I am also usually indiscriminate with graphic books. As long as they are not part of a series or are not from the manga category, they find their way to my hands. However, when it came to Blue is the Warmest Color, I found myself ignoring that book. The cover art, as gorgeous as it is, didn't fascinate me for some reason. Plus, it kinda looked manga-ish to me. I know that's a stretch but who knows what the my brain sees when it looks at a picture. It was only after coming across a few articles / reviews recommending this book that I decided to give it a try. 

The 30 minutes I spent with this book turned out to be time very well-spent.

Blue is the Warmest Color is Clementine's coming out story and subsequent aftermath. Clem realizes that she likes girls when she sees Emma while crossing the road. Punkish and confident, Emma's blue hair stands out in any crowd. Very soon, they start an electric and wild relationship, which is however secret, because Emma already has a girlfriend while Clementine doesn't yet want the world to know that she is a lesbian. The facts however have a way of making themselves known and this seems to be bringing about an end to their relationship.
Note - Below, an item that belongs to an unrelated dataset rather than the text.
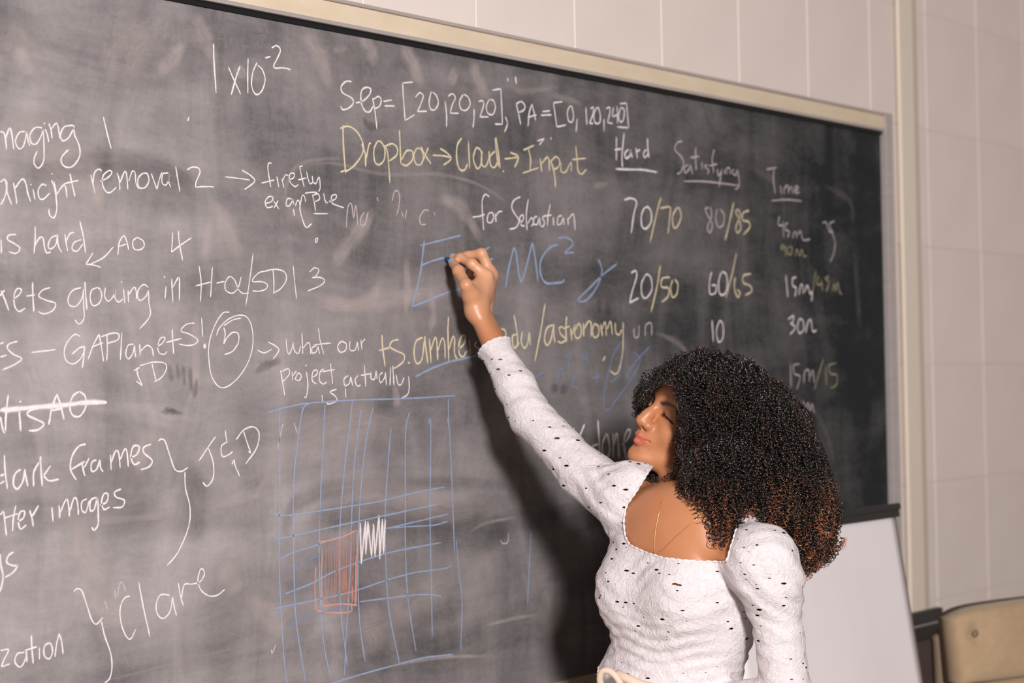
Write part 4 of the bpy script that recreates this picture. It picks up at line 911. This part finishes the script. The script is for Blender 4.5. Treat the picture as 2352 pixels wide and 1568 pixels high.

The first word that came to mind after I read this book is "beautiful". That's how I would describe the artwork, the characters, and the story. There is much to love here. Emma's confidence and Clem's shyness ooze out of the book. Their love itself was wonderful to be lost in. Both girls are dealing with issues. Emma doesn't want to deal with rejection and not publicly acknowledging her love for Clem is her way of keeping the status quo. Clem is horrified by the reactions of her "friends" when they learn that she is gay, but this is just the beginning of her problems. Her parents are so anti-gay that it freaks her out.



When the book begins, we already know that Clem is dead. The rest of the book is about how the two met and parted. As beautiful as this couple was, I did want to learn more about some of the auxiliary characters, such as Clem's parents and Emma's girlfriend. Their actions did much to sway the story in certain directions but not knowing much about the motivation behind what they did reduced their importance somewhat. They felt like pawns to me. I was also not a fan of the hasty ending, which reminded me of one too many melodramatic movies.

I later learned that there is a movie based on this book and that the movie has been getting very rave reviews. I am not so sure I want to watch the movie, unless one of you can convince me otherwise. The book itself is very explicit and sexual in graphics, after all it a love story. The graphics are beautiful however - no matter what they are depicting. The font, the characters, the sketches - all contributed to the eye candy factor of the book.


I borrowed this book from the good old library.